At the risk of sounding like an old fuddy-duddy and a COMPLETE idiot, I'm going to throw caution to the wind and just jump right in.
Say you apply for a job with a company which requires that you sign a non-compete before they'll hire you. Say this company subs out cut-and-paste programming because they have designed their systems to work with production line flunkies. Well, allow me to be the first to say, "Welcome to the real world."

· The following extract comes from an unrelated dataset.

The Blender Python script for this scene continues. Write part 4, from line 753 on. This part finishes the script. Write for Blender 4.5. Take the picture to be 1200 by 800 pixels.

I feel your pain. I've been there-done that, and it really suxxxx. On the other hand, there are ballsy ways to get around non-competes without cutting off your nose to spite your face. I'm old now and I will never have to worry about working again, so this is easy for me. One, design a fail-safe strategy for blowing up non-compete contracts. Two, go to work for a small, solid, successful company and learn everything you can possibly learn about being an OWNER of a small, solid, successful company. Make friends...DO NOT NETWORK, people can smell a phony networker a mile away. Invent something that will make you special and different. Save your money. Live in a cracker box. Walk to work. Eat PB&J sandwiches at your desk. Make a close friend with a local, home town bank. Develop a business plan, not some kind of screwball prospectus, just a business plan. Now, start lining up your very own customer base. If that means doing work at home at night, do it. If you drink, stop. If you smoke dope, stop. If you do anything that can get in the way of you one day being a rock star, stop doing it. I have had Porsches since I was 22 years old. I'm 70 now and they feel a WHOLE lot better now than they did along time ago.
It's you world. If you are as good as you think you are, you will succeed. Every now and then it will be a "white-knuckle" ride but one day it will all be worth it. Mark my word, you can be an honorable man and still win.